[YOUR GOAL]
Start at the line containing "empty Blender scene.", stop at the line containing "except Exception: pass", and please reproduce every line in between, both ends included, without pictures.

##############################

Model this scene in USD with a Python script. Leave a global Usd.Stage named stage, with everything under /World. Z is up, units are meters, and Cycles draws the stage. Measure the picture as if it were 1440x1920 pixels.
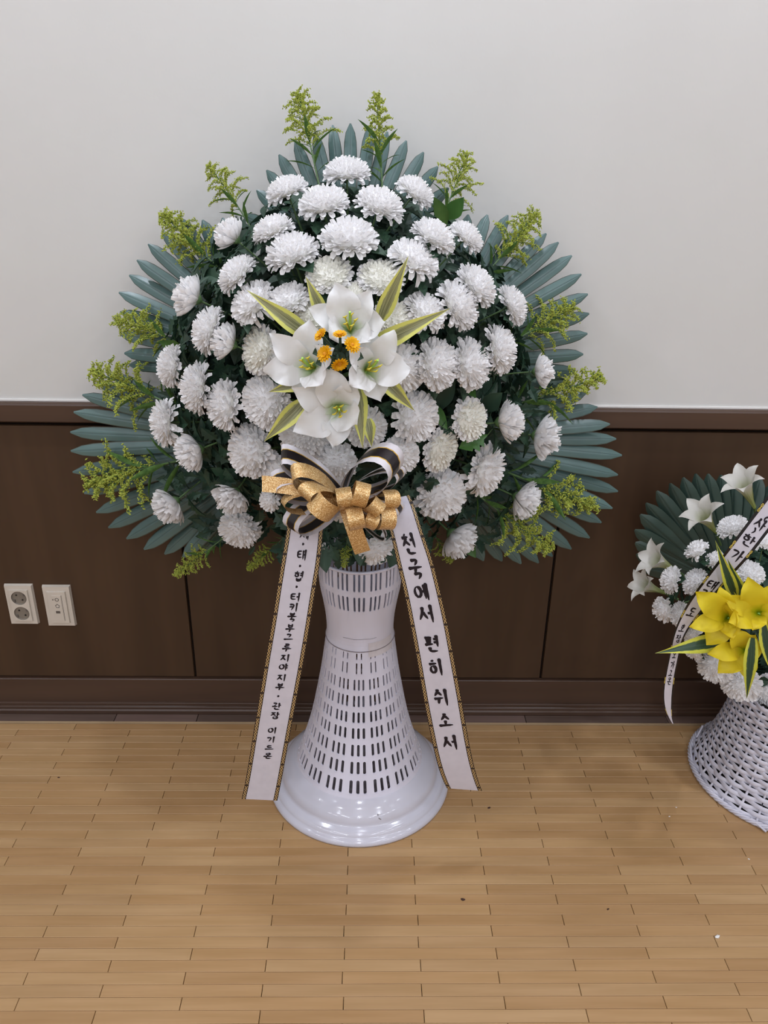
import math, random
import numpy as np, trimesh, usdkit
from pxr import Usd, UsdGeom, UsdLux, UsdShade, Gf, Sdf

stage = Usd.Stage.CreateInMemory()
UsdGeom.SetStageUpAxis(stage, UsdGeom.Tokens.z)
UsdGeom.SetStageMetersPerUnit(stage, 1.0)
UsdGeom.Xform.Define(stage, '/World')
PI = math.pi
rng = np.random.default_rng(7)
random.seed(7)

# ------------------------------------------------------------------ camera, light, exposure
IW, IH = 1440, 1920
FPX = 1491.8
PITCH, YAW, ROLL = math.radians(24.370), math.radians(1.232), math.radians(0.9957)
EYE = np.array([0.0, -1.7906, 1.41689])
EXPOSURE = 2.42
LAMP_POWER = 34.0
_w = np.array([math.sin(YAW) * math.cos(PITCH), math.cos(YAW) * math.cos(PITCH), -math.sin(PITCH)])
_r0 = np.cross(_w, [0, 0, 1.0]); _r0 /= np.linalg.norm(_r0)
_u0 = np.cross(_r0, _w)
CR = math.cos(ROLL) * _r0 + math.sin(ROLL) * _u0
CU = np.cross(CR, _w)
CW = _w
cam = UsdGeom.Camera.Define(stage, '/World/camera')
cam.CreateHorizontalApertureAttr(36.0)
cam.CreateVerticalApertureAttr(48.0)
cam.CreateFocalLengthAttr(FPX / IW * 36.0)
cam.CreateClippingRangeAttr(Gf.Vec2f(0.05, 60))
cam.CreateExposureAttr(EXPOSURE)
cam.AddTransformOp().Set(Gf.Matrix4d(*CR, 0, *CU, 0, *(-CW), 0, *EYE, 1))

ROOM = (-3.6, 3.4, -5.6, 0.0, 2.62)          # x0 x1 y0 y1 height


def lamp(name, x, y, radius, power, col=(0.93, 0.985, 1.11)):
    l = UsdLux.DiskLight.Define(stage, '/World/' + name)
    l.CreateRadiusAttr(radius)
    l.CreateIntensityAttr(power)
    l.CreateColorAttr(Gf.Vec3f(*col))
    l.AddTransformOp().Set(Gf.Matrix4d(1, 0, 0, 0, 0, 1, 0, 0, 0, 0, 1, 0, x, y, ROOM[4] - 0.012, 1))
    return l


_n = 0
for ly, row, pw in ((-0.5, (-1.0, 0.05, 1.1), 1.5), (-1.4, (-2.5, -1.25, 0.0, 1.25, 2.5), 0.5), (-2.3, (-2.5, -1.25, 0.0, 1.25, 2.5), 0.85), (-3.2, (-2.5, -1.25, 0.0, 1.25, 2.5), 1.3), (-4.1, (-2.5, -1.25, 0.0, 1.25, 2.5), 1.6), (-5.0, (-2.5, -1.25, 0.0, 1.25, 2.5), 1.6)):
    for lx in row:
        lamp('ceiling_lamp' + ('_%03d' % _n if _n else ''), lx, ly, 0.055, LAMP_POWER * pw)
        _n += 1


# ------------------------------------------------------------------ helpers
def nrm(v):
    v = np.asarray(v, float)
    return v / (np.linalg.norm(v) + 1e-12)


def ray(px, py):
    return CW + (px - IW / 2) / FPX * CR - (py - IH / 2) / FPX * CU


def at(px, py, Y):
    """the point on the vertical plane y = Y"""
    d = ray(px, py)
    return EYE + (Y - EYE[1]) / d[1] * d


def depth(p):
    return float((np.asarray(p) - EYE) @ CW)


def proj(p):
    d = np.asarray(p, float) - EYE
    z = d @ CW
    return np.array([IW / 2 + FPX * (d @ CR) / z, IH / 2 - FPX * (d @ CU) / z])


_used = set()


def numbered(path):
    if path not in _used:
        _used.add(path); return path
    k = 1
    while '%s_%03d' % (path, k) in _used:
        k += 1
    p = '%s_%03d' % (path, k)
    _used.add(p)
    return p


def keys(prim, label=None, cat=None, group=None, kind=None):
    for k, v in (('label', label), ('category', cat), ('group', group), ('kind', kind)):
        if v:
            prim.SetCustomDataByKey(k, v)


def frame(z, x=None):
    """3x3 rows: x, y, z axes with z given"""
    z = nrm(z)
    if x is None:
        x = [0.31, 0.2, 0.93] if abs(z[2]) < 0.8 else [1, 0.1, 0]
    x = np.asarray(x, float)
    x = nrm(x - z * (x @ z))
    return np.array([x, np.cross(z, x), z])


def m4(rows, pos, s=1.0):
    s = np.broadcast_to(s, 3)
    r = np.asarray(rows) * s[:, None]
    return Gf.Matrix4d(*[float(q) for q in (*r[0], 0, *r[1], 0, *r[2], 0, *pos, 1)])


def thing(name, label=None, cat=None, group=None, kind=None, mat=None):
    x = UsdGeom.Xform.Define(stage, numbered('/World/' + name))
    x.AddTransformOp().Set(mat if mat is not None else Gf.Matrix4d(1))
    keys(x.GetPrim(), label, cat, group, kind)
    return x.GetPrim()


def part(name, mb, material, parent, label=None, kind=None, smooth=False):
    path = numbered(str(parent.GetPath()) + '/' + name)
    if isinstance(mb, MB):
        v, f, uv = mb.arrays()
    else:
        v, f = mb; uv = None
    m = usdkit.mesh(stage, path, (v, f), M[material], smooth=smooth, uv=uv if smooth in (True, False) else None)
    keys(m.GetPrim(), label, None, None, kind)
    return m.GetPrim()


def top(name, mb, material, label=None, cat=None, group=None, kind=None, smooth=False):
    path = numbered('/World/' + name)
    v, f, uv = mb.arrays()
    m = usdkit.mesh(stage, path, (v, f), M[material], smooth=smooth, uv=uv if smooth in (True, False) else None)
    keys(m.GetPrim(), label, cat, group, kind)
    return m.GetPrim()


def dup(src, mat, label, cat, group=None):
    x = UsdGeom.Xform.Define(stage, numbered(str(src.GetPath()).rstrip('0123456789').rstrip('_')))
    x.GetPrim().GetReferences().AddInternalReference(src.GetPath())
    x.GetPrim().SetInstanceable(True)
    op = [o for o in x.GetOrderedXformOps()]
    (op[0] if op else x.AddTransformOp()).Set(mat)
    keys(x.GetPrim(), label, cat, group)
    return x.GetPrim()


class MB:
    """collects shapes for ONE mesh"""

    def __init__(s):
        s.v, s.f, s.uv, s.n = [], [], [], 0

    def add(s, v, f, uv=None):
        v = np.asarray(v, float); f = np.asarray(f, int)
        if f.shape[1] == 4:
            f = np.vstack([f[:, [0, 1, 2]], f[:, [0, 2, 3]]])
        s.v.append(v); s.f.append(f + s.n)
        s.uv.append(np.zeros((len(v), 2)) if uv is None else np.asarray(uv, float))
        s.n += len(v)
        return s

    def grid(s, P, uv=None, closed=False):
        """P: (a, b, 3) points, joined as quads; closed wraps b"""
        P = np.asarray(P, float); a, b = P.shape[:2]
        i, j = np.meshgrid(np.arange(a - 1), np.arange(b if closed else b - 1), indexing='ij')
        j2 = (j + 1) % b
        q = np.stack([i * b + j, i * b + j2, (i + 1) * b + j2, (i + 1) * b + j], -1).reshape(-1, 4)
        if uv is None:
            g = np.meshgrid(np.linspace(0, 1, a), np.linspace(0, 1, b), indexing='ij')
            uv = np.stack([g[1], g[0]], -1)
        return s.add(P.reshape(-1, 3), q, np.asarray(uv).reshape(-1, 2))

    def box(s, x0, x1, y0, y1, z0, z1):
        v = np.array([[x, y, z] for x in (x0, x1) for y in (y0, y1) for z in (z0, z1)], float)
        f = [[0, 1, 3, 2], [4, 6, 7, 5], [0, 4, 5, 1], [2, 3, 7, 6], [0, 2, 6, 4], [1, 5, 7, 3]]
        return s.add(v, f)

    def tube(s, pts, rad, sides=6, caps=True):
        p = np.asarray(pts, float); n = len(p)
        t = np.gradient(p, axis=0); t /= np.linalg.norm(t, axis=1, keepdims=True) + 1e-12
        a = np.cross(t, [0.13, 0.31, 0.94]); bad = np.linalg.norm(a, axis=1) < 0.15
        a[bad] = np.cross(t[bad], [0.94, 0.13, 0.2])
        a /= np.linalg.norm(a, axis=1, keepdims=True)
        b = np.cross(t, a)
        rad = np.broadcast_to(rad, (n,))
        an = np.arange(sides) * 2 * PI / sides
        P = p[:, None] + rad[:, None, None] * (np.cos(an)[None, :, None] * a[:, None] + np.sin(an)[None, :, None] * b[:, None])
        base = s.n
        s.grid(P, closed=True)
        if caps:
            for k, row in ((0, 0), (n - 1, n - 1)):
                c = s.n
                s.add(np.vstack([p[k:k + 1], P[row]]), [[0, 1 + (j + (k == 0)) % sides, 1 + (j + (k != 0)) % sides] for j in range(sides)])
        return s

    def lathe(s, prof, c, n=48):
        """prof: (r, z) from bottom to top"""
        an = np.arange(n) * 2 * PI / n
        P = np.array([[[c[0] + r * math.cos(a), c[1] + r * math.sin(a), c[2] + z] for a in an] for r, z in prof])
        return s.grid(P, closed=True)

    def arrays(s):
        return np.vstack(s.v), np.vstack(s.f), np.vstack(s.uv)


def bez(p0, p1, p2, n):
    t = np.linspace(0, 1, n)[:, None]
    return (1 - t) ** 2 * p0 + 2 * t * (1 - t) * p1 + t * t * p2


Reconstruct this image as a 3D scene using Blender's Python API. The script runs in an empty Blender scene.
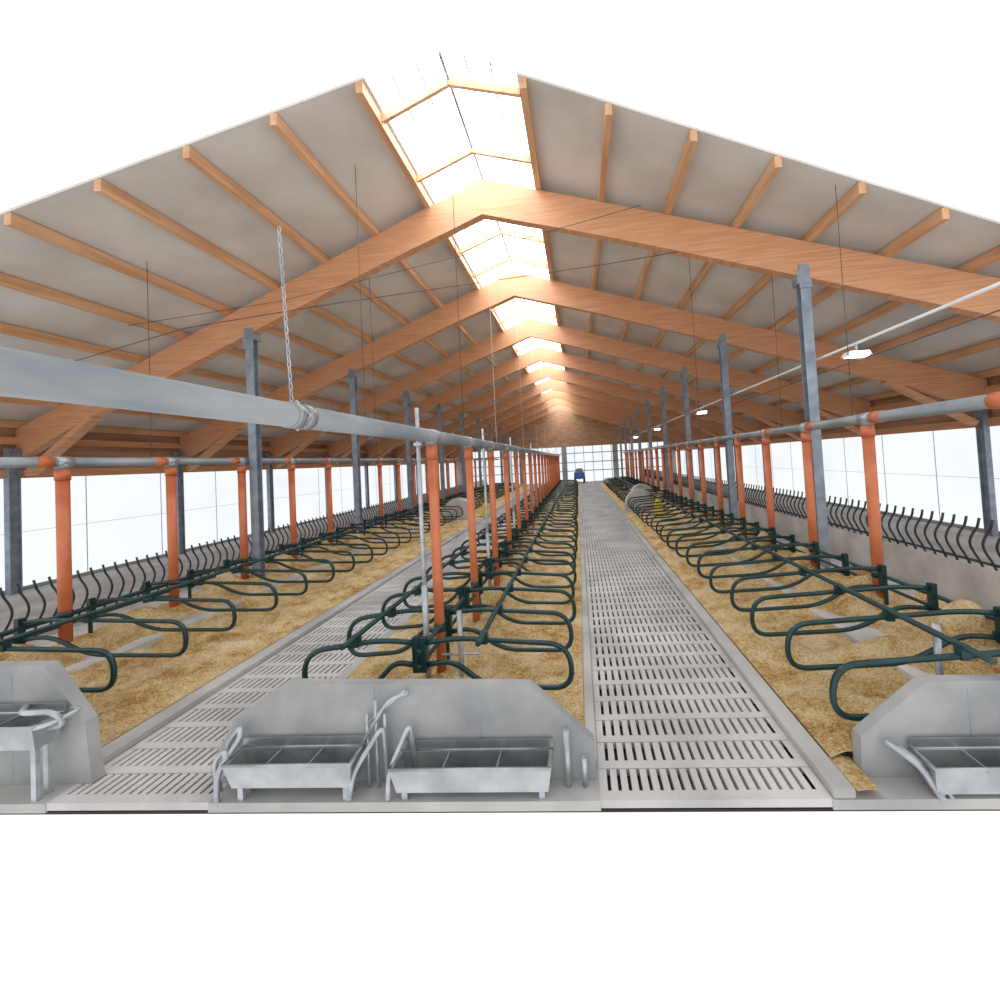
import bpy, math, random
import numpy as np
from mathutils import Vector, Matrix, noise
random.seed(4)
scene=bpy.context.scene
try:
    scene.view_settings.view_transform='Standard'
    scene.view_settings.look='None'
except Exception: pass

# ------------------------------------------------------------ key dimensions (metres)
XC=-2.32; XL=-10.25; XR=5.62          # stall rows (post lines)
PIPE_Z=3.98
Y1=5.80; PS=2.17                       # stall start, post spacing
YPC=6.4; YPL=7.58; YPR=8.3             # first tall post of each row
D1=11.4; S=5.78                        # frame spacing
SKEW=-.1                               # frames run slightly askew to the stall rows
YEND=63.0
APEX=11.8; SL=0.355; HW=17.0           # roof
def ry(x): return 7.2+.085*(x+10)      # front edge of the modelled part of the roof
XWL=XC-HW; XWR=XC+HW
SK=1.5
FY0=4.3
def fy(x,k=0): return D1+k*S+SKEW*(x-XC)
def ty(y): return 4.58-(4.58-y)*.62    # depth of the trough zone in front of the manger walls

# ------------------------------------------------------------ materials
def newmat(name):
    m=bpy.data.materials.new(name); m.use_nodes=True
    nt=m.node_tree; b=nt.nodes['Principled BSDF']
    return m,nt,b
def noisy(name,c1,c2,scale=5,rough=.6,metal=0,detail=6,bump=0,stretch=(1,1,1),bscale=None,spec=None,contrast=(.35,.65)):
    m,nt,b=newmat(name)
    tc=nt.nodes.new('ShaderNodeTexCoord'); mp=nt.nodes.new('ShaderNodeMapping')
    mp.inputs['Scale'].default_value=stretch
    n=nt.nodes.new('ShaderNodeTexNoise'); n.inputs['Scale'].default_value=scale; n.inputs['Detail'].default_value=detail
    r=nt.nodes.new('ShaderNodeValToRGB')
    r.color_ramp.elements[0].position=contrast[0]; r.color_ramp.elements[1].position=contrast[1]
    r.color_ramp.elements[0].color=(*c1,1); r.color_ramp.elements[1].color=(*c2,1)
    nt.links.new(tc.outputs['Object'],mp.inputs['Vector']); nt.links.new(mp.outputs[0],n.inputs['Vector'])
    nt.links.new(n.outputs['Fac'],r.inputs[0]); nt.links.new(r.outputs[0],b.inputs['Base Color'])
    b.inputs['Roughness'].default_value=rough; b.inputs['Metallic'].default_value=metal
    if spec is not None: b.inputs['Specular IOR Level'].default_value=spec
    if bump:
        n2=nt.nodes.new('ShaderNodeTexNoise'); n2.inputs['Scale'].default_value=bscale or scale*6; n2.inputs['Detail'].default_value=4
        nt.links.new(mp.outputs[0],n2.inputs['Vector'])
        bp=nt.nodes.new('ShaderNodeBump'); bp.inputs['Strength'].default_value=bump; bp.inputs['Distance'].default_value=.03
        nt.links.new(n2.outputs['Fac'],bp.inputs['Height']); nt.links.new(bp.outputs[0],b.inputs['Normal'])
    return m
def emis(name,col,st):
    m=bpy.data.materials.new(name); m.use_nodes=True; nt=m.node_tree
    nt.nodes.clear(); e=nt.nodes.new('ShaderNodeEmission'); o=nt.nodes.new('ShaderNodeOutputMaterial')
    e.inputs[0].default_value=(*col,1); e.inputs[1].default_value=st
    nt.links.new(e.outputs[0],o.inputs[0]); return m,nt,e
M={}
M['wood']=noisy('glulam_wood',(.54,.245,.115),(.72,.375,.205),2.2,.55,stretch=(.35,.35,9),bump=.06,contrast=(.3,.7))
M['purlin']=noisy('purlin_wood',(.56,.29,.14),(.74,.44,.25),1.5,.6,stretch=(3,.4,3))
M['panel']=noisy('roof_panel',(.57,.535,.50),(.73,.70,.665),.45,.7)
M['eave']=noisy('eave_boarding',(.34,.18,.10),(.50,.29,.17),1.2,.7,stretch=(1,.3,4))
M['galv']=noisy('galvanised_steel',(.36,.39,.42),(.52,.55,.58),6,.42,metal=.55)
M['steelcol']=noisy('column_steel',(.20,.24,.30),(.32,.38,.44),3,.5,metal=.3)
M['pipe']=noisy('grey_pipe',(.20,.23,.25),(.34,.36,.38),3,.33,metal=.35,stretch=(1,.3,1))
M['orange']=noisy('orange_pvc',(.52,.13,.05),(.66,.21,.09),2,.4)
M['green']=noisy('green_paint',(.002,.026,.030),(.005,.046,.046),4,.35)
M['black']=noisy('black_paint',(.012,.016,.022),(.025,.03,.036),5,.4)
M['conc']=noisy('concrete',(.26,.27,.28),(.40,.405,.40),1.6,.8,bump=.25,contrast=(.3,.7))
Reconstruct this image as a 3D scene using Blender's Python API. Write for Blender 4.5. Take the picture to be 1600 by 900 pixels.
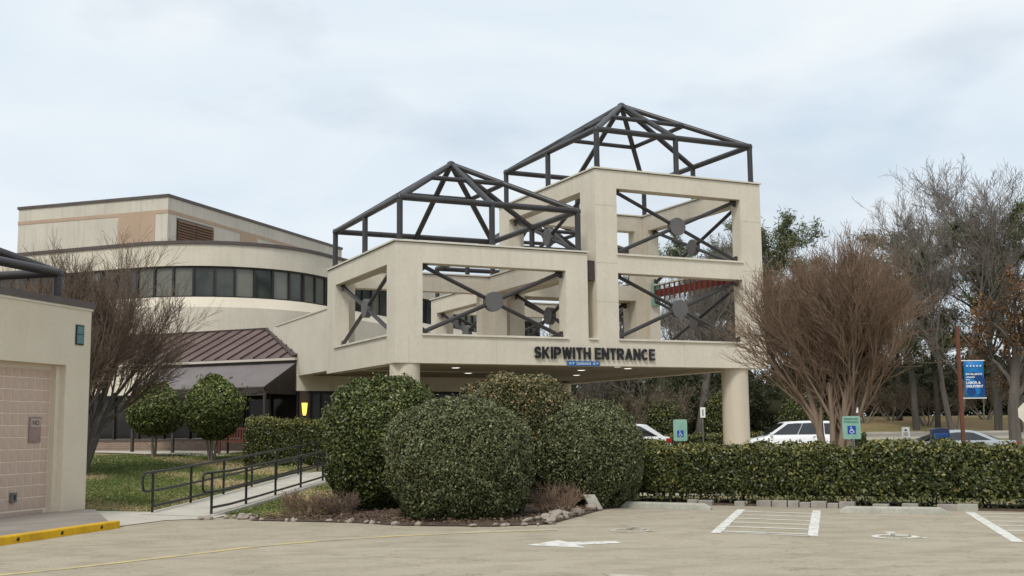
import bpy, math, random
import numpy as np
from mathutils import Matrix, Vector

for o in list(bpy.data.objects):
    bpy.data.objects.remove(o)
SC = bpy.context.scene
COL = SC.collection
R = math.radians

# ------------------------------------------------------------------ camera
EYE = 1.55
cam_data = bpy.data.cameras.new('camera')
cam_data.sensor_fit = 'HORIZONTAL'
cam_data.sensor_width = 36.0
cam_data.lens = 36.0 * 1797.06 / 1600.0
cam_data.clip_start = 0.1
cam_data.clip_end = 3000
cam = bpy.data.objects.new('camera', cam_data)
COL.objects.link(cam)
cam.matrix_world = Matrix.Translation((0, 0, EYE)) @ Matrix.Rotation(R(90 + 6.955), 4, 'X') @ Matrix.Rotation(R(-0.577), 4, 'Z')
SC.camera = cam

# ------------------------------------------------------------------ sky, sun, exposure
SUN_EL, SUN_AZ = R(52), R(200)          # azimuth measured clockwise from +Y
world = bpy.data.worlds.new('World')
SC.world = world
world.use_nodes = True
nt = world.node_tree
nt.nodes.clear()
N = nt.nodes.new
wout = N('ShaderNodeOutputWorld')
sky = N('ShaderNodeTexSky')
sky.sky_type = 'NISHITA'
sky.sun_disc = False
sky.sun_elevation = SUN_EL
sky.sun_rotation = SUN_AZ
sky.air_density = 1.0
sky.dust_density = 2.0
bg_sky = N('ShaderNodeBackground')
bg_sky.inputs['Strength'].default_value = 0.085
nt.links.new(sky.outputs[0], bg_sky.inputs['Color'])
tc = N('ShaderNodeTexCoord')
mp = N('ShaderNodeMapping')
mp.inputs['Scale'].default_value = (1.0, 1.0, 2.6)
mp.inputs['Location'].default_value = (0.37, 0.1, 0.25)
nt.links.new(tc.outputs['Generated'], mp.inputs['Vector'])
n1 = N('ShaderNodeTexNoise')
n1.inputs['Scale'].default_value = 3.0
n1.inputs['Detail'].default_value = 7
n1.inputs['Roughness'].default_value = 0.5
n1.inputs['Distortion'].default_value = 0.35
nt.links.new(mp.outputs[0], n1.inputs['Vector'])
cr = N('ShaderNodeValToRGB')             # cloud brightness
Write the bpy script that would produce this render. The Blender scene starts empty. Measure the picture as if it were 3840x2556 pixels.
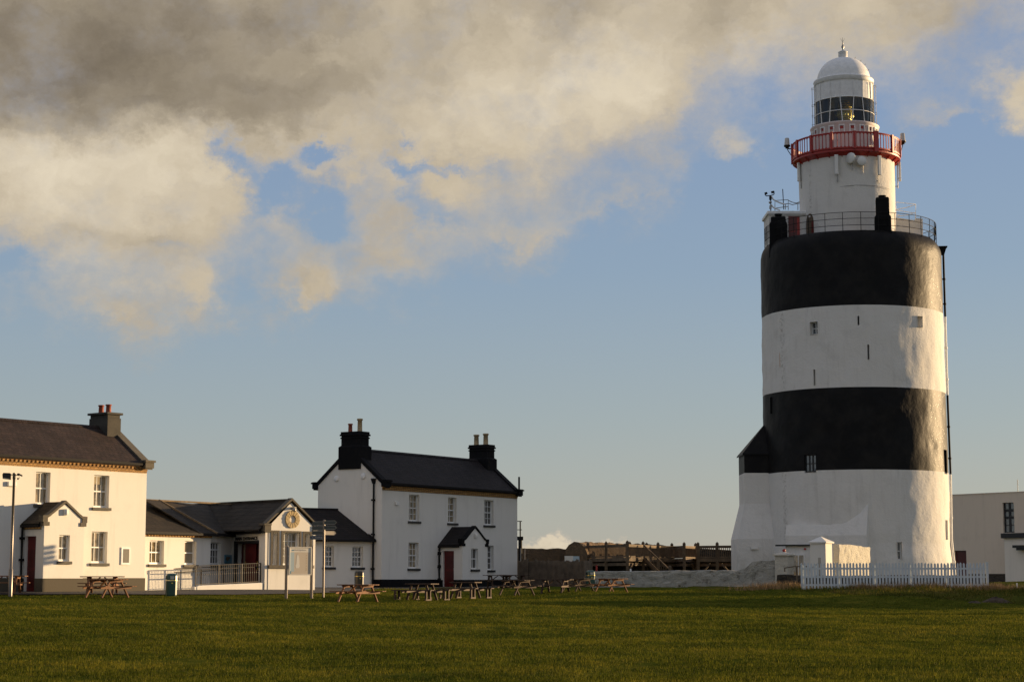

##############################

[CORRECT RESPONSE]
Reconstruct this image as a 3D scene using Blender's Python API. The script runs in an empty Blender scene.
import bpy, math, random
import numpy as np
from mathutils import Vector, Matrix, noise
random.seed(4)
scene=bpy.context.scene
try:
    scene.view_settings.view_transform='Standard'
    scene.view_settings.look='None'
except Exception: pass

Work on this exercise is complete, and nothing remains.